2.      Initial assessment

Any assessment of children made before beginning an Education for Personal Relationships programme will entail consultation with parents of children’s needs at their level of development. Where direct pupil evaluation is to form part of this assessment it will be done with express parental consent. It will not in any way be invasive of the pupil’s privacy and any information gathered will not allow individual pupils to be identified.

3.      Safeguarding

Because of day to day contact with children, schools are well placed to observe signs of abuse, changes in behaviour or failure to develop. Parents should be aware that where it appears to a member of staff that a child may have been abused, the school is required as part of the local Safeguarding Procedures, to report their concern to the Children’s Services Department immediately. Confidentiality must not prevent action if a child is thought to be ‘at risk’. The safety and welfare of the child is of paramount importance. (See school policies on safeguarding and child protection).

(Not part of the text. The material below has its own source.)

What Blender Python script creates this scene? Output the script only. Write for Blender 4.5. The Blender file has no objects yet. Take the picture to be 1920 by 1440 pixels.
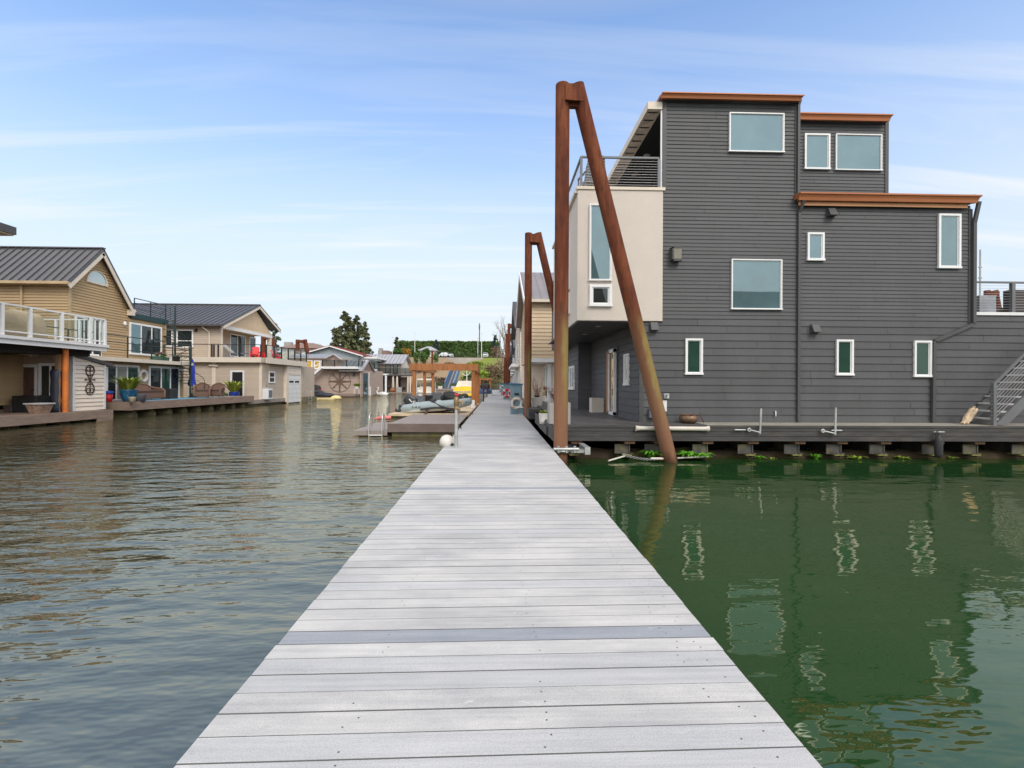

4.      Equal Opportunities

As in all areas of education, the school provides equal opportunities for all pupils in the area of Education for Personal Relationships at a level appropriate to their age and understanding. (See school policy on equal opportunities).

5.      Citizenship

Education for Citizenship includes social and moral responsibility. Pupils are encouraged to learn from the very beginning, self confidence and social and moral responsible behaviour both in and beyond the classroom, towards those in authority and towards each other.

6.      Review

This policy will be reviewed on an annual basis by the Lancaster Diocese Education Service and subsequently by the governors who seek to be aware of legal changes and respond appropriately. Before any significant change of this policy, advice will be sought from the Diocese of Lancaster Education Service.